Moreover, Tesla weighed on the consumer discretionary index, with its shares dropping 8.8% after the company unveiled its long-anticipated robotaxi but provided little detail on production timelines or regulatory challenges.

On the energy front, Oil markets remain bolstered by concerns over a potential escalation of Israel's conflicts with both Hamas and Hezbollah. The market is worried that any further escalation in the conflict could disrupt vital oil supplies from the Middle East.

Traders are now focused on upcoming key events, including Thursday's U.S. retail sales and jobless claims data, along with a policy review by the European Central Bank. Later on Monday, Fed Governor Christopher Waller is scheduled to speak.

EUR/USD

The EUR/USD traded sideways on Friday ending as the US Dollar (USD ) remained largely unchanged. This came despite the release of the latest US Producer Price Index (PPI) data, which showed producer inflation accelerating more than expected on a year-over-year basis for September.

The PPI report revealed that annual headline inflation decelerated slightly to 1.8%, down from 1.9% in August. Meanwhile, core PPI, which excludes volatile food and energy prices, climbed by 2.8%, surpassing both the forecasted 2.7% increase and the prior month’s upwardly revised figure of 2.6%.

The stronger-than-expected producer inflation data, following similarly stubborn inflationary signals, raises concerns about inflation's persistence.

Gold

Gold surged by almost 1% on Friday, positioning the precious metal for a modest weekly gain of 0.17%.

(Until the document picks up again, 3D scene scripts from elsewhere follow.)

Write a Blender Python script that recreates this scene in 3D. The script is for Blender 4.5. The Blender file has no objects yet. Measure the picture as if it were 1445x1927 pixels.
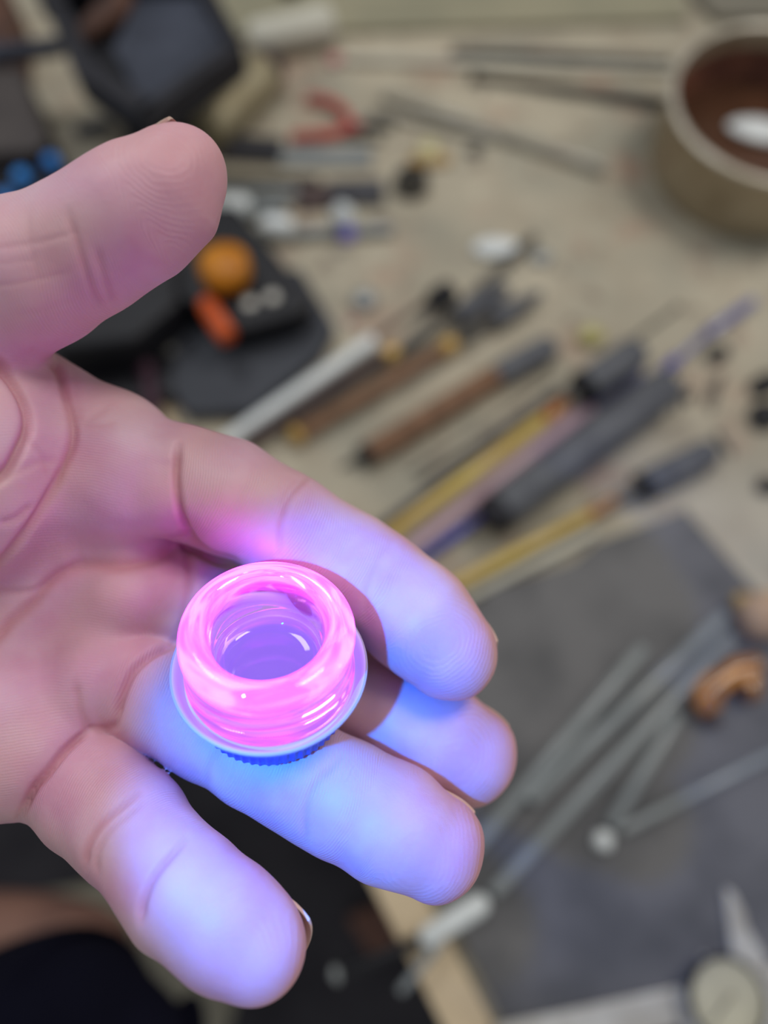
import bpy, bmesh, math, random
import numpy as np
from mathutils import Vector, Matrix, noise as mnoise
random.seed(7); np.random.seed(7)
sc = bpy.context.scene
C = sc.collection
# ------------------------------------------------------------------ camera
F = 1388.0                    # focal length in pixels of the 1445 px wide frame
W, Hh = 1445.0, 1927.0
TILT = math.radians(20)
CAMZ = 0.48
cam = bpy.data.cameras.new('camera')
cam.sensor_fit = 'HORIZONTAL'; cam.sensor_width = 36.0; cam.lens = 36.0*F/W
cam.clip_start = 0.005; cam.clip_end = 20
cam.dof.use_dof = True; cam.dof.focus_distance = 0.1205; cam.dof.aperture_fstop = 34.58/5.0
camo = bpy.data.objects.new('camera', cam); C.objects.link(camo)
camo.location = (0, 0, CAMZ); camo.rotation_euler = (TILT, 0, 0)
sc.camera = camo
CM = Matrix.Translation((0, 0, CAMZ)) @ Matrix.Rotation(TILT, 4, 'X')
RM = CM.to_3x3()
def H(px, py, d):             # point seen at a pixel, d metres deep
    return CM @ Vector(((px-W/2)/F*d, -(py-Hh/2)/F*d, -d))
def T(px, py, z=0.0):         # point seen at a pixel on the level z
    v = RM @ Vector(((px-W/2)/F, -(py-Hh/2)/F, -1.0))
    t = (z-CAMZ)/v.z
    return Vector((v.x*t, v.y*t, z))
def depth(p): return -(CM.inverted() @ Vector(p)).z
# ------------------------------------------------------------------ world and light
world = bpy.data.worlds.new('world'); sc.world = world; world.use_nodes = True
bg = world.node_tree.nodes['Background']
bg.inputs[0].default_value = (0.96, 0.98, 1.0, 1); bg.inputs[1].default_value = 0.345
def lamp(name, kind, loc, energy, color, target=None, **kw):
    l = bpy.data.lights.new(name, kind); l.energy = energy; l.color = color
    for k, v in kw.items(): setattr(l, k, v)
    o = bpy.data.objects.new(name, l); C.objects.link(o); o.location = loc
    if target is not None:
        o.rotation_euler = (Vector(target)-Vector(loc)).to_track_quat('-Z', 'Y').to_euler()
    return o
lamp('ceiling_lamp', 'AREA', (0.75, 0.75, 1.75), 12.0, (1.0, 0.95, 0.88), (0.0, 0.1, 0.2), size=0.5)
lamp('desk_lamp', 'AREA', (-0.35, 0.75, 1.1), 3.0, (0.93, 0.96, 1.0), (0.0, 0.0, 0.35), size=0.28)
CAPC = H(508, 1249, 0.120)
SPOTP = CAPC + RM @ Vector((-0.024, 0.014, 0.108))
SPOTT = H(765, 1400, 0.124)
lamp('ultraviolet_torch', 'SPOT', SPOTP, 2.15, (0.0, 0.20, 1.0), SPOTT, spot_size=math.radians(47), spot_blend=0.65, shadow_soft_size=0.0022)
sc.view_settings.view_transform = 'Standard'
try: sc.view_settings.look = 'None'
except Exception: pass
sc.view_settings.exposure = 0.0; sc.view_settings.gamma = 1.0; sc.view_settings.use_curve_mapping = False
sc.cycles.use_denoising = True
sc.cycles.max_bounces = 12; sc.cycles.transmission_bounces = 10; sc.cycles.glossy_bounces = 6
sc.cycles.caustics_reflective = False; sc.cycles.caustics_refractive = False
sc.cycles.blur_glossy = 0.5; sc.cycles.sample_clamp_indirect = 4.0

# ------------------------------------------------------------------ materials
def lin(c): return tuple((v/255/12.92 if v/255 <= 0.04045 else ((v/255+0.055)/1.055)**2.4) for v in c)
def mat(name, c, rough=0.6, metal=0.0, c2=None, scale=40, fac=0.5, bump=0.0, bscale=None, spec=0.5, trans=0.0, coat=0.0, lo=0.35, hi=0.65, ior=1.45):
    m = bpy.data.materials.new(name); m.use_nodes = True
    nt = m.node_tree; b = nt.nodes['Principled BSDF']
    b.inputs['Base Color'].default_value = (*lin(c), 1); b.inputs['Roughness'].default_value = rough
    b.inputs['Metallic'].default_value = metal; b.inputs['Specular IOR Level'].default_value = spec
    b.inputs['Transmission Weight'].default_value = trans; b.inputs['Coat Weight'].default_value = coat
    b.inputs['IOR'].default_value = ior
    tc = nt.nodes.new('ShaderNodeTexCoord')
    if c2 is None: c2 = tuple(v*0.82 for v in c)
    n = nt.nodes.new('ShaderNodeTexNoise'); n.inputs['Scale'].default_value = scale; n.inputs['Detail'].default_value = 5
    nt.links.new(tc.outputs['Object'], n.inputs['Vector'])
    r = nt.nodes.new('ShaderNodeMapRange'); r.inputs[1].default_value = lo; r.inputs[2].default_value = hi; r.inputs[4].default_value = fac*2 if fac < .5 else 1
    nt.links.new(n.outputs['Fac'], r.inputs[0])
    mx = nt.nodes.new('ShaderNodeMix'); mx.data_type = 'RGBA'
    mx.inputs[6].default_value = (*lin(c), 1); mx.inputs[7].default_value = (*lin(c2), 1)
    nt.links.new(r.outputs[0], mx.inputs[0]); nt.links.new(mx.outputs[2], b.inputs['Base Color'])
    if bump:
        n2 = nt.nodes.new('ShaderNodeTexNoise'); n2.inputs['Scale'].default_value = bscale or scale*6; n2.inputs['Detail'].default_value = 4
        nt.links.new(tc.outputs['Object'], n2.inputs['Vector'])
        bp = nt.nodes.new('ShaderNodeBump'); bp.inputs['Strength'].default_value = bump; bp.inputs['Distance'].default_value = 0.001
        nt.links.new(n2.outputs['Fac'], bp.inputs['Height']); nt.links.new(bp.outputs['Normal'], b.inputs['Normal'])
    return m
M = {}
M['graphite'] = mat('graphite', (100, 102, 107), 0.5, 0.05, (80, 82, 90), 60, bump=0.3)
M['dark_graphite'] = mat('dark_graphite', (36, 36, 44), 0.5, 0.1, (26, 26, 33), 60, bump=0.2)
M['steel'] = mat('steel', (208, 206, 198), 0.4, 0.3, (180, 175, 164), 60)
M['dull_steel'] = mat('dull_steel', (112, 110, 106), 0.5, 0.6, (80, 78, 76), 90)
M['brass'] = mat('brass', (216, 180, 106), 0.35, 0.35, (184, 146, 80), 90)
M['dull_brass'] = mat('dull_brass', (176, 166, 138), 0.5, 0.3, (150, 138, 108), 40)
M['wood'] = mat('brown_wood', (140, 104, 78), 0.55, 0, (112, 82, 60), 70, bump=0.2)
M['dark_wood'] = mat('dark_wood', (84, 66, 62), 0.55, 0, (58, 46, 48), 70)
M['black'] = mat('black_metal', (20, 20, 27), 0.5, 0.1, (13, 13, 19), 60)
M['slate'] = mat('dark_slate_metal', (68, 73, 87), 0.5, 0.2, (46, 50, 62), 30, bump=0.2)
M['pad'] = mat('black_pad', (62, 65, 73), 0.6, 0, (46, 49, 58), 18, bump=0.2)
M['yellow'] = mat('yellow_glass', (212, 186, 98), 0.25, 0, (198, 166, 88), 30, coat=0.4)
M['orange'] = mat('orange_paint', (214, 92, 30), 0.4, 0, (180, 70, 26), 40)
M['amber'] = mat('amber_glass', (204, 134, 50), 0.2, 0, (112, 70, 50), 90, coat=0.6)
M['gold'] = mat('gold_knob', (206, 132, 6), 0.45, 0, (176, 104, 8), 60)
M['pink'] = mat('pink_glass', (224, 194, 204), 0.25, 0, (212, 180, 194), 30, coat=0.4)
M['blue'] = mat('blue_glass', (44, 62, 176), 0.2, 0, (30, 42, 126), 30, coat=0.5)
M['paleblue'] = mat('pale_blue_glass', (124, 126, 168), 0.2, 0, (104, 108, 160), 60, coat=0.5)
M['knob_blue'] = mat('blue_anodised', (56, 140, 220), 0.3, 0.0, (40, 110, 190), 60)
M['red'] = mat('red_plastic', (192, 84, 74), 0.4, 0, (160, 66, 60), 50)
M['white'] = mat('white_glass', (232, 236, 236), 0.3, 0, (216, 222, 222), 30, coat=0.3)
M['greyglass'] = mat('grey_glass', (146, 151, 151), 0.25, 0, (128, 134, 137), 26, coat=0.4)
M['clear'] = mat('clear_glass', (214, 208, 192), 0.12, 0, (196, 192, 180), 30, trans=0.45)
M['cork'] = mat('cork', (200, 170, 140), 0.8, 0, (180, 148, 118), 80)
M['rust'] = mat('rust', (106, 72, 56), 0.8, 0, (66, 50, 46), 45, bump=0.4)
M['dial'] = mat('dial_face', (198, 192, 164), 0.4, 0, (184, 178, 152), 60)
M['paper'] = mat('white_paper', (208, 206, 192), 0.8, 0, (194, 190, 176), 30)
M['pencil_dark'] = mat('dark_rod', (52, 52, 62), 0.4, 0, (40, 40, 50), 30)
M['lilac'] = mat('lilac_bead', (142, 134, 232), 0.25, 0, (96, 90, 190), 60, coat=0.5)
M['edge'] = mat('pale_edge_wood', (214, 194, 162), 0.6, 0, (202, 182, 150), 22)
M['maroon'] = mat('maroon_rubber', (66, 34, 52), 0.55, 0, (50, 26, 40), 60)

M['dark_bar'] = mat('dark_bar', (74, 74, 80), 0.5, 0.1, (54, 54, 60), 40)
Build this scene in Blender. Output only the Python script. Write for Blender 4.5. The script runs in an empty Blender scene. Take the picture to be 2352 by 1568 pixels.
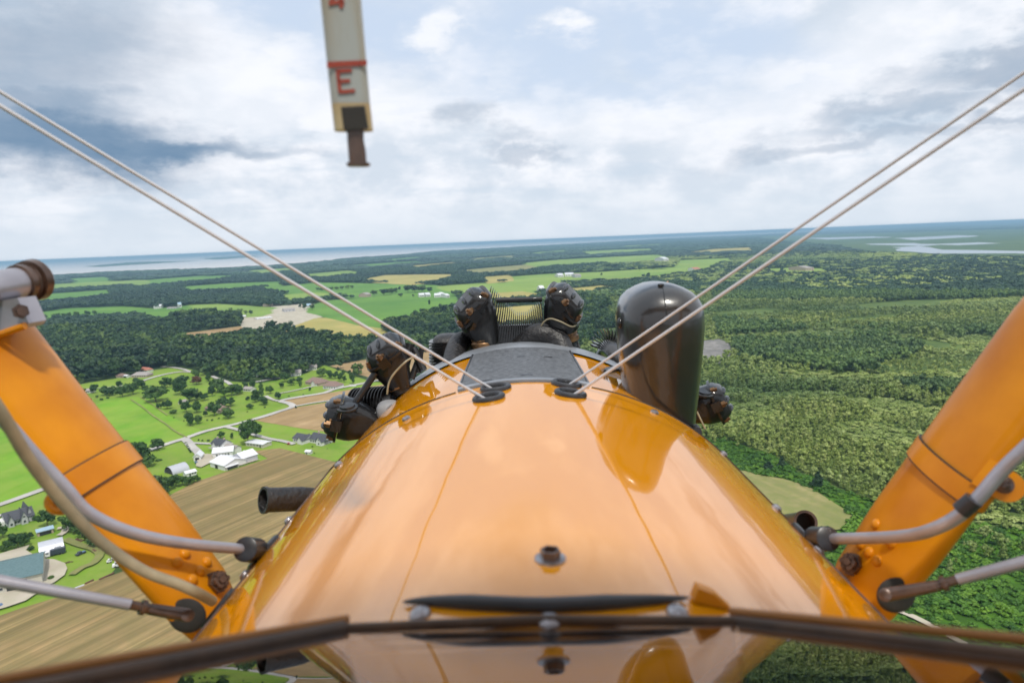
import bpy, math, random
import numpy as np
from math import sin, cos, tan, pi, radians, sqrt, atan2
from mathutils import Vector, Matrix, noise
from mathutils.bvhtree import BVHTree
random.seed(7); rng = np.random.default_rng(7)
sc = bpy.context.scene
COL = sc.collection

# ------------------------------------------------------------------ camera
H = 150.0                      # flying height above the ground
FPX = 1568.0                   # focal length in pixels of the 2352 px wide picture
PITCH, ROLL, YAW = radians(8.4), radians(2.35), radians(0.5)
Fv = Vector((-sin(YAW)*cos(PITCH), cos(YAW)*cos(PITCH), -sin(PITCH)))
R0 = Vector((cos(YAW), sin(YAW), 0)); U0 = R0.cross(Fv)
Rv = R0*cos(ROLL) - U0*sin(ROLL); Uv = U0*cos(ROLL) + R0*sin(ROLL)
cam = bpy.data.cameras.new('camera'); camo = bpy.data.objects.new('camera', cam); COL.objects.link(camo)
M = Matrix.Identity(4)
for i in range(3):
    M[i][0] = Rv[i]; M[i][1] = Uv[i]; M[i][2] = -Fv[i]
M[2][3] = H
camo.matrix_world = M
cam.sensor_width = 36; cam.lens = 24; cam.clip_start = 0.02; cam.clip_end = 400000
cam.dof.use_dof = True; cam.dof.focus_distance = 2.6; cam.dof.aperture_fstop = 5.6
sc.camera = camo
# ------------------------------------------------------------------ render / exposure
sc.render.engine = 'CYCLES'
sc.view_settings.view_transform = 'Standard'; sc.view_settings.look = 'None'
sc.view_settings.exposure = 0.2; sc.view_settings.gamma = 1
cy = sc.cycles
cy.use_denoising = True
try: cy.denoiser = 'OPENIMAGEDENOISE'
except Exception: pass
cy.max_bounces = 7; cy.diffuse_bounces = 2; cy.glossy_bounces = 4; cy.transmission_bounces = 6
cy.transparent_max_bounces = 8; cy.volume_bounces = 0; cy.sample_clamp_indirect = 6
SUN_EL, SUN_AZ = radians(62), radians(160)     # azimuth clockwise from +Y: behind and to the right
# ------------------------------------------------------------------ helpers: node materials
def nt_new(m):
    m.use_nodes = True; nt = m.node_tree; nt.nodes.clear(); return nt
def N(nt, t, **k):
    n = nt.nodes.new(t)
    for a, b in k.items():
        if a.startswith('i_'): n.inputs[a[2:].replace('_', ' ')].default_value = b
        else: setattr(n, a, b)
    return n
def L(nt, a, b): nt.links.new(a, b)
def pxdir(x, y):
    return (Fv + Rv*((x-1176)/FPX) + Uv*((784-y)/FPX))
def azel(x, y):
    d = pxdir(x, y).normalized()
    return atan2(d.x, d.y), math.asin(d.z)
# ------------------------------------------------------------------ world: daylight sky with clouds
w = bpy.data.worlds.new('World'); sc.world = w; w.use_nodes = True
nt = w.node_tree; nt.nodes.clear()
out = N(nt, 'ShaderNodeOutputWorld'); bg = N(nt, 'ShaderNodeBackground'); bg.inputs['Strength'].default_value = 0.1
L(nt, bg.outputs[0], out.inputs[0])
sky = N(nt, 'ShaderNodeTexSky'); sky.sky_type = 'NISHITA'; sky.sun_disc = False
sky.sun_elevation = SUN_EL; sky.sun_rotation = SUN_AZ; sky.dust_density = 2.0
tc = N(nt, 'ShaderNodeTexCoord'); sep = N(nt, 'ShaderNodeSeparateXYZ'); L(nt, tc.outputs['Generated'], sep.inputs[0])
def mth(op, a, b=None, c=None, clamp=False):
    n = N(nt, 'ShaderNodeMath', operation=op); n.use_clamp = clamp
    for i, v in enumerate((a, b, c)):
        if v is None: continue
        if isinstance(v, (int, float)): n.inputs[i].default_value = v
        else: L(nt, v, n.inputs[i])
    return n.outputs[0]
az = mth('ARCTAN2', sep.outputs[0], sep.outputs[1]); el = mth('ARCSINE', mth('MAXIMUM', sep.outputs[2], -0.3))
cmb = N(nt, 'ShaderNodeCombineXYZ'); L(nt, az, cmb.inputs[0]); L(nt, el, cmb.inputs[1])
def vmap(src, s, o=(0, 0, 0)):
    n = N(nt, 'ShaderNodeMapping'); n.inputs['Scale'].default_value = s; n.inputs['Location'].default_value = o
    L(nt, src, n.inputs[0]); return n.outputs[0]
def nz(src, scale, detail=6, rough=.55, dist=0):
    n = N(nt, 'ShaderNodeTexNoise'); n.inputs['Scale'].default_value = scale; n.inputs['Detail'].default_value = detail
    n.inputs['Roughness'].default_value = rough; n.inputs['Distortion'].default_value = dist
    L(nt, src, n.inputs['Vector']); return n
# warp the coordinates so that painted cloud groups get ragged outlines
wn = nz(vmap(cmb.outputs[0], (1, 2.0, 1)), 7, 7, .6)
ws = N(nt, 'ShaderNodeVectorMath', operation='SUBTRACT'); L(nt, wn.outputs['Color'], ws.inputs[0]); ws.inputs[1].default_value = (.5, .5, .5)
wm = N(nt, 'ShaderNodeVectorMath', operation='MULTIPLY'); L(nt, ws.outputs[0], wm.inputs[0]); wm.inputs[1].default_value = (.22, .13, 0)
wa = N(nt, 'ShaderNodeVectorMath', operation='ADD'); L(nt, cmb.outputs[0], wa.inputs[0]); L(nt, wm.outputs[0], wa.inputs[1])
def blobs(lst):
    acc = None
    for (x, y, rx, ry, rot, amp) in lst:
        a, e = azel(x, y)
        s = N(nt, 'ShaderNodeMapping', vector_type='TEXTURE')
        s.inputs['Location'].default_value = (a, e, 0); s.inputs['Rotation'].default_value = (0, 0, radians(rot))
        s.inputs['Scale'].default_value = (rx/FPX, ry/FPX, 1); L(nt, wa.outputs[0], s.inputs[0])
        ln = N(nt, 'ShaderNodeVectorMath', operation='LENGTH'); L(nt, s.outputs[0], ln.inputs[0])
        mr = N(nt, 'ShaderNodeMapRange', interpolation_type='SMOOTHSTEP'); L(nt, ln.outputs['Value'], mr.inputs[0])
        mr.inputs[1].default_value = 1.35; mr.inputs[2].default_value = .25; mr.inputs[3].default_value = 0; mr.inputs[4].default_value = amp
        acc = mr.outputs[0] if acc is None else mth('MAXIMUM', acc, mr.outputs[0])
    return acc
def mixc(f, a, b):
    n = N(nt, 'ShaderNodeMix', data_type='RGBA')
    for i, v in ((0, f), (6, a), (7, b)):
        if isinstance(v, (int, float)): n.inputs[i].default_value = v
        elif isinstance(v, tuple): n.inputs[i].default_value = (*v, 1)
        else: L(nt, v, n.inputs[i])
    return n.outputs[2]
def ramp(v, a, b, x=0., y=1.):
    mr = N(nt, 'ShaderNodeMapRange', interpolation_type='SMOOTHSTEP'); L(nt, v, mr.inputs[0])
    for i, q in ((1, a), (2, b), (3, x), (4, y)): mr.inputs[i].default_value = q
    return mr.outputs[0]
cn = nz(vmap(cmb.outputs[0], (1, 2.6, 1)), 5.5, 9, .58).outputs['Fac']
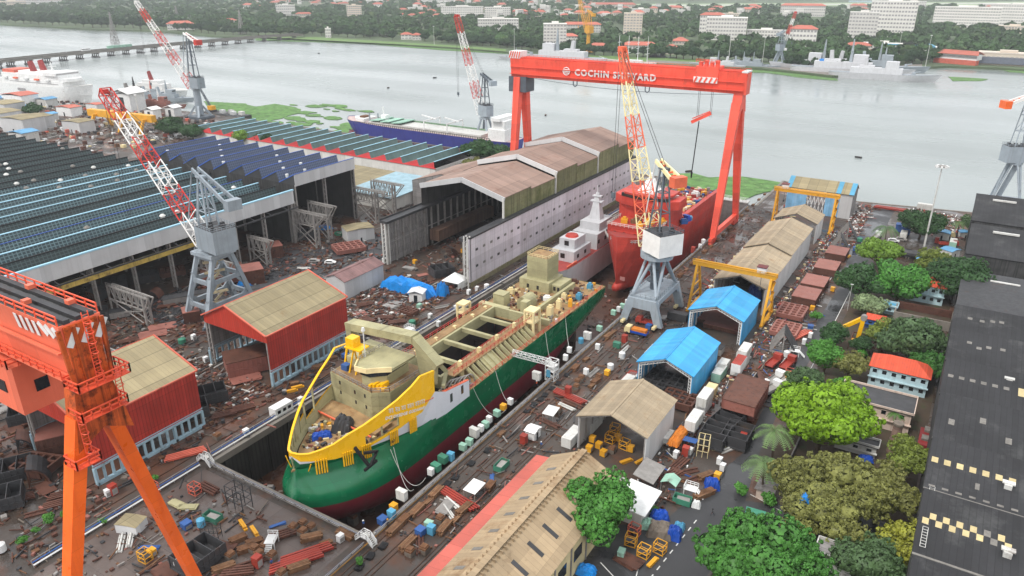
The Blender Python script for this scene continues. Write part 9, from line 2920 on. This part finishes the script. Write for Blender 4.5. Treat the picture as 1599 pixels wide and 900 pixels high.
# individually placed trees along the far bank
rowm = [leaf_mesh(900 + i, 8.5, 6, 1500, 1.5, 34, M['far_leaf' if i % 2 else 'far_leaf2']) for i in range(5)]
protos = []
for i, (me, cc) in enumerate(rowm):
 t = thing('bank_tree', 'x', 'tree')
 o = bpy.data.objects.new('crown', me)
 COL.objects.link(o)
 o.parent = t
 o.location = (0, 0, 7)
 MB().tube((0, 0, 0), (0, 0, 7), .6, .3, 6).build('trunk', M['bark'], t)
 protos.append(Proto(t))
FARP = [at(u, v, -.5) for u, v in FAR]
def shore_v(u):
 return np.interp(u, [f[0] for f in FAR], [f[1] for f in FAR])
rg = random.Random(12)
k = 0
u = -60.0
while u < 1640:
 u += rg.uniform(9, 15)
 for row in range(2):
  v = shore_v(u) - (2.0 if u < 480 else 5.5) - row * 4.2 - rg.uniform(0, 2)
  if u > 1480 and row == 0:
   continue
  if 560 < u < 700 and row == 0 and rg.random() < .5:
   continue
  p = at(u + row * 4, v, -.5)
  if any((p.x - b[0]) ** 2 + (p.y - b[1]) ** 2 < (b[2] * .8) ** 2 for b in BL):
   continue
  if 910 < u < 1230 and row == 0:
   continue
  i = k % 5
  k += 1
  protos[i].put((p.x, p.y, -.5), rg.uniform(0, 6), ['round dark tree standing on the far bank', 'spreading green tree standing on the far bank', 'bushy dark tree standing on the far bank', 'uneven green tree standing on the far bank', 'clumped dark tree standing on the far bank'][i], 'far bank trees kind %s' % ['one', 'two', 'three', 'four', 'five'][i], rg.uniform(.75, 1.25) * (1.25 if u < 350 else 1))
# the mass of far woodland, one object
def wood():
 rg = np.random.default_rng(44)
 n = 15000
 ang = rg.uniform(R(-68), R(20), n)
 r = 880 * np.exp(rg.uniform(0, 1, n) ** .85 * math.log(8500 / 880))
 x, y = r * np.sin(ang), r * np.cos(ang)
 # beyond the bank only
 d = np.stack([x, y, np.full(n, -CAM_H)], 1)
 f, rt, up = np.array(FW), np.array(RT), np.array(UP)
 dep = d @ f
 us, vs = 799.5 + FPX * (d @ rt) / dep, 450 - FPX * (d @ up) / dep
 sv = np.interp(us, [q[0] for q in FAR], [q[1] for q in FAR])
 ok = vs < sv - 9
 ok &= ~((us > 985) & (vs > 2) & (vs < 13) & (us < 1660))
 lawn = (us > 800) & (us < 1480) & (vs > sv - 16)
 ok &= ~lawn
 # open ground and roads: thin the wood by a slow pattern
 pat = np.sin(x * .006 + 1) * np.cos(y * .005) + .5 * np.sin(x * .013 + y * .009)
 ok &= (pat > -.55) | (rg.random(n) < .3) | (us < 430)
 B = np.array(BL)
 keep = np.ones(n, bool)
 for b in B:
  # clear the building and a little ground on the viewer's side of it
  l = math.hypot(b[0], b[1])
  ux, uy = b[0] / l, b[1] / l
  a = (x - b[0]) * ux + (y - b[1]) * uy
  c = -(x - b[0]) * uy + (y - b[1]) * ux
  keep &= ~((np.abs(c) < b[2]) & (a < b[2]) & (a > -b[2] - (22 if b[2] > 10 else 8)))
 ok &= keep
 x, y, r = x[ok], y[ok], r[ok]
 m = len(x)
 q = 46
 s = rg.uniform(6, 11.5, m)
 h = rg.uniform(5, 9.5, m)
 dd = rg.normal(size=(m, q, 3))
 dd /= np.linalg.norm(dd, axis=2)[:, :, None]
 dd[:, :, 2] = np.abs(dd[:, :, 2]) * 1.0 - .15
 lump = 1 + .22 * np.sin(dd[:, :, 0] * 4 + rg.uniform(0, 6, m)[:, None]) * np.cos(dd[:, :, 1] * 5)
 P = dd * (s[:, None] * lump * rg.uniform(.8, 1.05, (m, q)))[:, :, None] * np.array([1, 1, .62])
 P[:, :, 0] += x[:, None]
 P[:, :, 1] += y[:, None]
 P[:, :, 2] += h[:, None]
 P = P.reshape(-1, 3)
 nr = dd.reshape(-1, 3) + rg.normal(size=(m * q, 3)) * .35
 nr /= np.linalg.norm(nr, axis=1)[:, None]
 a = np.cross(nr, rg.normal(size=nr.shape))
 a /= np.linalg.norm(a, axis=1)[:, None]
 b = np.cross(nr, a)
 sz = np.repeat(s * .42, q)[:, None] * rg.uniform(.6, 1.2, (m * q, 1))
 V = np.stack([P - a * sz, P - b * sz * .8, P + a * sz, P + b * sz * .8], 1).reshape(-1, 3)
 nq = m * q
 me = bpy.data.meshes.new('woodland')
 me.vertices.add(len(V))
 me.vertices.foreach_set('co', V.ravel().astype(np.float32))
 me.loops.add(4 * nq)
 me.loops.foreach_set('vertex_index', np.arange(4 * nq, dtype=np.int32))
 me.polygons.add(nq)
 me.polygons.foreach_set('loop_start', np.arange(0, 4 * nq, 4, dtype=np.int32))
 me.materials.append(M['far_leaf'])
 me.update(calc_edges=True)
 o = bpy.data.objects.new('woodland', me)
 COL.objects.link(o)
 stuff(o, 'dense far woodland covering the opposite bank to the horizon', 'woodland')
wood()
# ------------------------------------------------------------------ air
hz = MB().box(-12000, 9000, -700, 10500, -20, 130).build('haze')
hz['kind'] = 'stuff'
m = bpy.data.materials.new('thin_haze')
m.use_nodes = True
N, Lk = m.node_tree.nodes, m.node_tree.links
N.remove(N['Principled BSDF'])
pv = N.new('ShaderNodeVolumePrincipled')
pv.inputs['Color'].default_value = (.93, .96, 1, 1)
pv.inputs['Density'].default_value = .00011
pv.inputs['Anisotropy'].default_value = .2
Lk.new(pv.outputs[0], N['Material Output'].inputs['Volume'])
hz.data.materials[0] = m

This rise followed a mix of economic data, including Friday’s inflation report and Thursday’s Consumer Price Index (CPI), which limited the US Dollar’s recent advance.

Later in the week, key data points such as Retail Sales, Initial Jobless Claims, and housing market figures could further influence the Fed’s monetary policy direction.

WTI Oil

Oil prices edged lower on Friday as traders weighed the impact of Hurricane Milton on U.S. oil production alongside ongoing geopolitical tensions in the Middle East.

Hurricane Milton Disrupts Florida Hurricane Milton caused significant destruction in Florida, leading to multiple fatalities and leaving millions without power. While the full extent of the damage is still being assessed, the hurricane's aftermath could dampen fuel consumption in the United States, the world’s largest oil producer and consumer.

Concerns over escalating tensions in the Middle East continue to support oil prices, particularly as Israel launched significant strikes on Hezbollah targets in Lebanon this week. Reports suggest that while Hezbollah seeks de-escalation, the potential for further conflict remains.

US 500

The US 500 and US 30 both reached record closing highs on Friday, driven by strong performances from financial stocks. Robust quarterly earnings reports from major banks and inflation data pointing to a potential U.S. Federal Reserve rate cut in November helped fuel the rally.

All three major indices notched their fifth consecutive week of gains, with the US 500 up 1.05%, the US 30 climbing 1.18%, and the US Tech 100 advancing 1.1% for the week.

Earlier in the day, the U.S. Department of Labor reported that the Producer Price Index (PPI) for September was flat on a monthly basis, defying expectations of a 0.1% rise. This followed Thursday’s Consumer Price Index (CPI) report, which showed inflation slightly higher than forecast. However, weekly jobless claims rose more than expected.